::: Provided data :::

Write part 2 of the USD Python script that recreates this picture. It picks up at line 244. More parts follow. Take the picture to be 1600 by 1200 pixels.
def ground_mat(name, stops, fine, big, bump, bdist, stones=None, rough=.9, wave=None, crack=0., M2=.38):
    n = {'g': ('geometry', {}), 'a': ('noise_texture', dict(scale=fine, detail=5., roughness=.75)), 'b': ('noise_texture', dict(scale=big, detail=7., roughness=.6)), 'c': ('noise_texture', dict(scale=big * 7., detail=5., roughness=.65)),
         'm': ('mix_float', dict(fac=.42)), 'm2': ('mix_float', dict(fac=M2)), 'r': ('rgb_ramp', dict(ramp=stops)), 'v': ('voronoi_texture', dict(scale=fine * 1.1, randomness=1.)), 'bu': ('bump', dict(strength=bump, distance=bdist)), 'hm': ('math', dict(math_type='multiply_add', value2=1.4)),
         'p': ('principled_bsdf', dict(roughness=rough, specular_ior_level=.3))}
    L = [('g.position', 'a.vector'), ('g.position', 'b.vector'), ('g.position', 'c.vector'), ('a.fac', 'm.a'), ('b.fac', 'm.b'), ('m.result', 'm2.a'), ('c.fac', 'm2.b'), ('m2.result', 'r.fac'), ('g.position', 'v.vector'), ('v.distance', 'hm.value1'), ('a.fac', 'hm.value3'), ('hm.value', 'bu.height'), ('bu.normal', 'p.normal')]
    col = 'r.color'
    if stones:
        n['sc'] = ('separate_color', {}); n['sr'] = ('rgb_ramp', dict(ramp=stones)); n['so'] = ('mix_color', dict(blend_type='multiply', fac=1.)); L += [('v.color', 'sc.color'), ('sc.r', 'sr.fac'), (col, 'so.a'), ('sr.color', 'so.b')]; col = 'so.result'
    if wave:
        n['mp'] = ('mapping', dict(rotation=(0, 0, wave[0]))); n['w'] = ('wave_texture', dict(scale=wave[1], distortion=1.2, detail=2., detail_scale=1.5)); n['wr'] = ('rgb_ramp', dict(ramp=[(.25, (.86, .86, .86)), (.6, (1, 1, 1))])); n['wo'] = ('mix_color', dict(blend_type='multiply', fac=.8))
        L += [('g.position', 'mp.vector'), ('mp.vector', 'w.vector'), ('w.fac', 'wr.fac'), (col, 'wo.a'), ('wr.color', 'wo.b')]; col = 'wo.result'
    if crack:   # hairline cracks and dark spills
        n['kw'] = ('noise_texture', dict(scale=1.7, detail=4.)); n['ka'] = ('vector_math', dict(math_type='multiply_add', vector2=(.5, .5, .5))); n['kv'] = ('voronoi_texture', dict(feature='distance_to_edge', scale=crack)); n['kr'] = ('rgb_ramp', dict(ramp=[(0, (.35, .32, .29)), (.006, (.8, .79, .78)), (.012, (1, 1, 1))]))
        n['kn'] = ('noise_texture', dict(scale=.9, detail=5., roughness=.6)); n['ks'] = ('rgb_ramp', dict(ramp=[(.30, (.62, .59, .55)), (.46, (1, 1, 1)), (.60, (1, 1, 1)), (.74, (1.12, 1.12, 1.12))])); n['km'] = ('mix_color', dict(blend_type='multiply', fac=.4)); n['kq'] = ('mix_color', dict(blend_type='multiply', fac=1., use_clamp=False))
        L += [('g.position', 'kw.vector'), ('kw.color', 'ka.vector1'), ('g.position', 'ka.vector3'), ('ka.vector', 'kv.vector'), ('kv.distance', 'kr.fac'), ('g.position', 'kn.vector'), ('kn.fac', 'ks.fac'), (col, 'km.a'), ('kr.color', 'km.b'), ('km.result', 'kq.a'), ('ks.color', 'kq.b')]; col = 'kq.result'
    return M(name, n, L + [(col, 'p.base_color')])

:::

● **Task to complete**
Repeat the material above exactly.

● **Solution for this exercise**
Write part 2 of the USD Python script that recreates this picture. It picks up at line 244. More parts follow. Take the picture to be 1600 by 1200 pixels.
def ground_mat(name, stops, fine, big, bump, bdist, stones=None, rough=.9, wave=None, crack=0., M2=.38):
    n = {'g': ('geometry', {}), 'a': ('noise_texture', dict(scale=fine, detail=5., roughness=.75)), 'b': ('noise_texture', dict(scale=big, detail=7., roughness=.6)), 'c': ('noise_texture', dict(scale=big * 7., detail=5., roughness=.65)),
         'm': ('mix_float', dict(fac=.42)), 'm2': ('mix_float', dict(fac=M2)), 'r': ('rgb_ramp', dict(ramp=stops)), 'v': ('voronoi_texture', dict(scale=fine * 1.1, randomness=1.)), 'bu': ('bump', dict(strength=bump, distance=bdist)), 'hm': ('math', dict(math_type='multiply_add', value2=1.4)),
         'p': ('principled_bsdf', dict(roughness=rough, specular_ior_level=.3))}
    L = [('g.position', 'a.vector'), ('g.position', 'b.vector'), ('g.position', 'c.vector'), ('a.fac', 'm.a'), ('b.fac', 'm.b'), ('m.result', 'm2.a'), ('c.fac', 'm2.b'), ('m2.result', 'r.fac'), ('g.position', 'v.vector'), ('v.distance', 'hm.value1'), ('a.fac', 'hm.value3'), ('hm.value', 'bu.height'), ('bu.normal', 'p.normal')]
    col = 'r.color'
    if stones:
        n['sc'] = ('separate_color', {}); n['sr'] = ('rgb_ramp', dict(ramp=stones)); n['so'] = ('mix_color', dict(blend_type='multiply', fac=1.)); L += [('v.color', 'sc.color'), ('sc.r', 'sr.fac'), (col, 'so.a'), ('sr.color', 'so.b')]; col = 'so.result'
    if wave:
        n['mp'] = ('mapping', dict(rotation=(0, 0, wave[0]))); n['w'] = ('wave_texture', dict(scale=wave[1], distortion=1.2, detail=2., detail_scale=1.5)); n['wr'] = ('rgb_ramp', dict(ramp=[(.25, (.86, .86, .86)), (.6, (1, 1, 1))])); n['wo'] = ('mix_color', dict(blend_type='multiply', fac=.8))
        L += [('g.position', 'mp.vector'), ('mp.vector', 'w.vector'), ('w.fac', 'wr.fac'), (col, 'wo.a'), ('wr.color', 'wo.b')]; col = 'wo.result'
    if crack:   # hairline cracks and dark spills
        n['kw'] = ('noise_texture', dict(scale=1.7, detail=4.)); n['ka'] = ('vector_math', dict(math_type='multiply_add', vector2=(.5, .5, .5))); n['kv'] = ('voronoi_texture', dict(feature='distance_to_edge', scale=crack)); n['kr'] = ('rgb_ramp', dict(ramp=[(0, (.35, .32, .29)), (.006, (.8, .79, .78)), (.012, (1, 1, 1))]))
        n['kn'] = ('noise_texture', dict(scale=.9, detail=5., roughness=.6)); n['ks'] = ('rgb_ramp', dict(ramp=[(.30, (.62, .59, .55)), (.46, (1, 1, 1)), (.60, (1, 1, 1)), (.74, (1.12, 1.12, 1.12))])); n['km'] = ('mix_color', dict(blend_type='multiply', fac=.4)); n['kq'] = ('mix_color', dict(blend_type='multiply', fac=1., use_clamp=False))
        L += [('g.position', 'kw.vector'), ('kw.color', 'ka.vector1'), ('g.position', 'ka.vector3'), ('ka.vector', 'kv.vector'), ('kv.distance', 'kr.fac'), ('g.position', 'kn.vector'), ('kn.fac', 'ks.fac'), (col, 'km.a'), ('kr.color', 'km.b'), ('km.result', 'kq.a'), ('ks.color', 'kq.b')]; col = 'kq.result'
    return M(name, n, L + [(col, 'p.base_color')])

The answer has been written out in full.